Opinion

Is somebody following us?

Thursday, February 5, 2009

Do you feel like you're being followed lately? Well, you are. Don't worry, it's no one or thing dangerous. Asteroid 2009BD, discovered in early January, has been following us in an orbit almost identical to Earth's.

Just 30-feet across, 2009BD is no threat to Earth. It does orbit, however, close enough to qualify as a Near-Earth Object -- NEO). It made its closest approach to Earth Jan. 25, when it was just 400,000 miles away, or about 1.8 times the distance to the moon (about 250,000). You can do the math.

For the next several months, perhaps even years, this space rock will stay close to Earth, an average of 0.1 astronomical units away. An astronomical unit is the distance from Earth to the sun which is about 93 million miles and you can do the math on that one too.

Astronomers are calling it a co-orbital asteroid. One researcher quipped, "Its almost like it is stalking us."

Co-orbital asteroids exist elsewhere in the Solar System. Two groups, collectively known as Trojans, share Jupiter's orbit about the sun; the Trojans lie about 60-degrees in front of and behind Jupiter in its orbit. Each group forms one corner of an equilateral triangle, with Jupiter and the sun forming the other corners. Approximately 3,000 Trojans larger than one kilometer in size are known to exist, and millions of smaller ones likely await discovery.

A co-orbital asteroid is one located at one of five "Lagrangian points," where the asteroid's motion is stationary relative to two objects, like the planet and the sun. These points were discovered in 1772 by a French mathematician, Joseph-Lewis Legrange; he was trying to solve a problem involving the relationship of gravity and three orbiting objects. In the process, he discovered there are five points around any planet where the forces of gravity exerted by two massive objects (like the sun and a planet) balance out and any small object placed there would stay there without any additional outside force.

Yeah, I missed that day in physics class too.

At present there is at least one satellite that I know of using a Legrangian point to maintain an orbit. It is SOHO, the Solar-Heliospheric Observatory which is traveling in front of Earth in an orbit that keeps it focused on the sun 24/7/365 to see what the sun's surface is doing. You can find photographs and information about SOHO at http://soho.nascom.nasa.gov/ especially if you are looking for sunspots.

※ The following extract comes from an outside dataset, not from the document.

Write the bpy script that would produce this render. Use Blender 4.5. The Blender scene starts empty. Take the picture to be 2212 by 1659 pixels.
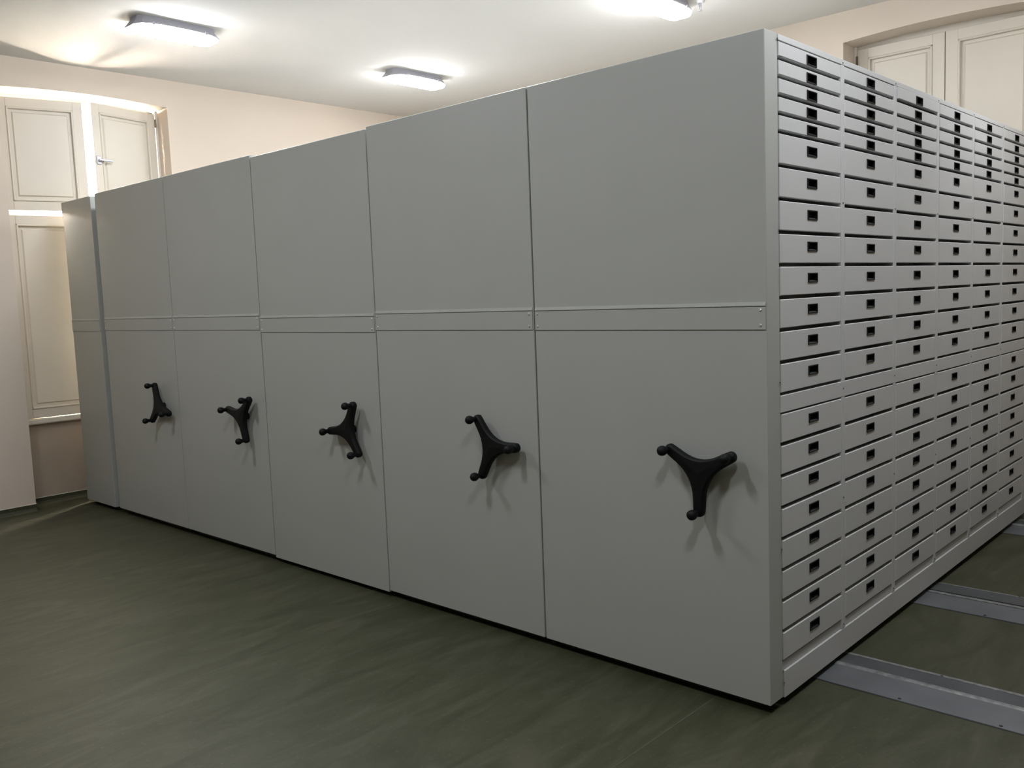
import bpy, bmesh, math, random
from mathutils import Vector, Matrix
random.seed(7)

# ------------------------------------------------------------------ camera
scene = bpy.context.scene
COL = scene.collection
CAM_POS = Vector((1.54071, -3.03448, 1.63605))
R_ = Vector((0.73391348, 0.67816506, -0.03825125))
U_ = Vector((-0.03948253, 0.09881199, 0.99432254))
F_ = Vector((-0.67809449, 0.72823646, -0.09929512))
cam_data = bpy.data.cameras.new('camera')
cam_data.sensor_fit = 'HORIZONTAL'
cam_data.sensor_width = 36.0
cam_data.lens = 36.0 * 1938.41 / 2212.0
cam_data.clip_start = 0.05
cam_data.clip_end = 200
cam = bpy.data.objects.new('camera', cam_data)
COL.objects.link(cam)
m3 = Matrix((R_, U_, -F_)).transposed()
cam.matrix_world = Matrix.Translation(CAM_POS) @ m3.to_4x4()
scene.camera = cam

# ------------------------------------------------------------------ world, exposure
SKY_STRENGTH = 230.0
LAMP_STRENGTH = 83.0
EXPOSURE = 0.0
world = bpy.data.worlds.new('overcast_sky')
scene.world = world
world.use_nodes = True
bg = world.node_tree.nodes['Background']
bg.inputs[0].default_value = (1.0, 0.85, 0.72, 1)
bg.inputs[1].default_value = SKY_STRENGTH
vs = scene.view_settings
vs.view_transform = 'Standard'
vs.look = 'None'
vs.exposure = EXPOSURE
vs.gamma = 1.0
vs.use_curve_mapping = False
scene.cycles.use_denoising = True
scene.cycles.max_bounces = 7
scene.cycles.diffuse_bounces = 5
scene.cycles.glossy_bounces = 2
scene.cycles.transmission_bounces = 2
scene.cycles.caustics_reflective = False
scene.cycles.caustics_refractive = False
scene.cycles.sample_clamp_indirect = 6.0

# ------------------------------------------------------------------ materials
def new_mat(name):
    m = bpy.data.materials.new(name)
    m.use_nodes = True
    nt = m.node_tree
    return m, nt, nt.nodes['Principled BSDF']

def set_in(node, name, val):
    if name in node.inputs:
        node.inputs[name].default_value = val

def simple(name, col, rough=0.5, metal=0.0, spec=0.5, noise=0.0, nscale=8.0, bump=0.0, bscale=200.0):
    m, nt, b = new_mat(name)
    set_in(b, 'Roughness', rough); set_in(b, 'Metallic', metal)
    set_in(b, 'Specular IOR Level', spec)
    c = (col[0], col[1], col[2], 1)
    tc = nt.nodes.new('ShaderNodeTexCoord')
    n = nt.nodes.new('ShaderNodeTexNoise')
    n.inputs['Scale'].default_value = nscale
    n.inputs['Detail'].default_value = 2
    nt.links.new(tc.outputs['Object'], n.inputs['Vector'])
    r = nt.nodes.new('ShaderNodeValToRGB')
    r.color_ramp.elements[0].position = 0.3
    r.color_ramp.elements[1].position = 0.7
    r.color_ramp.elements[0].color = tuple(x * (1 - noise) for x in c[:3]) + (1,)
    r.color_ramp.elements[1].color = tuple(min(1, x * (1 + noise)) for x in c[:3]) + (1,)
    nt.links.new(n.outputs['Fac'], r.inputs['Fac'])
    nt.links.new(r.outputs['Color'], b.inputs['Base Color'])
    if bump > 0:
        n2 = nt.nodes.new('ShaderNodeTexNoise')
        n2.inputs['Scale'].default_value = bscale
        nt.links.new(tc.outputs['Object'], n2.inputs['Vector'])
        bp = nt.nodes.new('ShaderNodeBump')
        bp.inputs['Strength'].default_value = bump
        bp.inputs['Distance'].default_value = 0.002
        nt.links.new(n2.outputs['Fac'], bp.inputs['Height'])
        nt.links.new(bp.outputs['Normal'], b.inputs['Normal'])
    return m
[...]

Anyway, 2009BD is too small to see, but it is interesting to know it is out there, traveling as our Earth's companion in its journey around the Sun -- at least for the time being. It is always nice to have a friend traveling with you.

SKY WATCH: Full moon and penumbral eclipse of the moon on Monday, Feb. 9. Within the penumbra -- the outer part of Earth's shadow -- the moon barely dims at all and it won't be really worth looking for. If you feel you must look, then take a peek at about midnight. Venus is still making a fine showing in the early southwest evening sky. Saturn is up in the eastern sky these evenings. If you are looking at it with a telescope be warned, the ring plane is almost flat and nonexistent for viewing from our perspective. Look about 9:30 p.m. for Saturn well below and left of a just-past-full-moon. By the way, the star to the left of the moon on the 9th is Regulus, the brightest star in Leo, the Lion. On Tuesday, the 10th, the moon is much closer to the golden planet which is still lying to the lower left.